By Daniel Inman

Southeast Asian stocks and currencies rose sharply to lead robust gains across the region as investors returned to emerging markets in droves after the Federal Reserve's surprise move to leave its stimulus measures intact.

Indonesian equities surged more than 7% in early trade, though the advance was later pared to a 4.6% gain late in Asia, Thailand rose 3.3%, while the Philippines ended up 2.8% at 6511.70.

The Fed's decision to keep up its bond-buying spree is a green light for global investors, after fears of a change in U.S. monetary policy resulted in a volatile summer for Asia. Markets in India and Indonesia had been hit especially hard because of worries over their slowing economies and trade imbalances just as the fear of a rollback of U.S. stimulus efforts, which had supported these markets for years, prompted substantial outflows.

"Policy makers that were under a lot of pressure because of the prospect of tapering will be celebrating," said Sean Callow, senior currency strategist at Westpac Institutional Bank in Sydney.

Southeast Asian currencies also rallied with Thailand's baht (USDTHB) rising as much as 2.5% against the greenback, while Indonesia's rupiah (USDIDR) gaining as much as 2.4%.

There was also some relief in terms of bond yields, with the Indonesia 10-year government dollar bond yield falling to 5.08% from 5.43% on Wednesday, while Philippines nine-year government dollar bond yield fell to 3.44% from 3.72%.

The broad-based rally adds to strong gains in the U.S. where the Dow Jones Industrial Average (DJI) closed at a record high and Treasuries posted their biggest one-day price rally since November 2011.

"The Fed did what they should have, not what the markets expected," said Steven Ricchiuto, chief economist at Mizuho Securities.

Japan's Nikkei climbed 1.8% to 14766.18 and Australia's S&P/ASX 200 rose 1.1% to 5295.70, after hitting a high of 5300.10 earlier in the session. Singapore's Strait Times index added 1.9% and Hong Kong's Hang Seng rose 1.7% to 23502.51.

The Australian dollar (AUDUSD) was trading at US$0.9513, close to a high it reached overnight, while the yen (USDJPY) softened to Yen98.59 per dollar compared with Yen97.93 late Wednesday in New York.

"It is a pretty patchy recovery, and it is a sign that the U.S. is not ready for a reduced stimulus," said Matthew Sherwood, head of investment market research at Perpetual in Sydney.

Japan was also caught up in the declines earlier in the summer, though its recent gains have now put it closer to a bull market -- defined as a 20% rise from a recent low.
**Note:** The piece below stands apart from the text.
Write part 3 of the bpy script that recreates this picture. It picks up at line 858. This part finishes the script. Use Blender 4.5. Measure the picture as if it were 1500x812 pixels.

Thursday's gains cemented strong gains for September, with a number of markets already notching up substantial returns for the month. The Nikkei is up 10.3% since the end of August and Thailand's SET is up 14.7% so far this month.

Regional gold miners jumped after gold knocked 4.2% higher overnight after the Fed move, with Newcrest Mining up 7.9%, Zhaojin Mining Industry surging 12% and Zijin Mining Group higher by 10.4%.

Some markets were unable to react to the Fed developments because of a public holiday, with both Shanghai and South Korea shut until the end of the week.

The Shanghai Composite closed Wednesday up 0.3% and South Korea's Kospi fell 0.4% on Tuesday.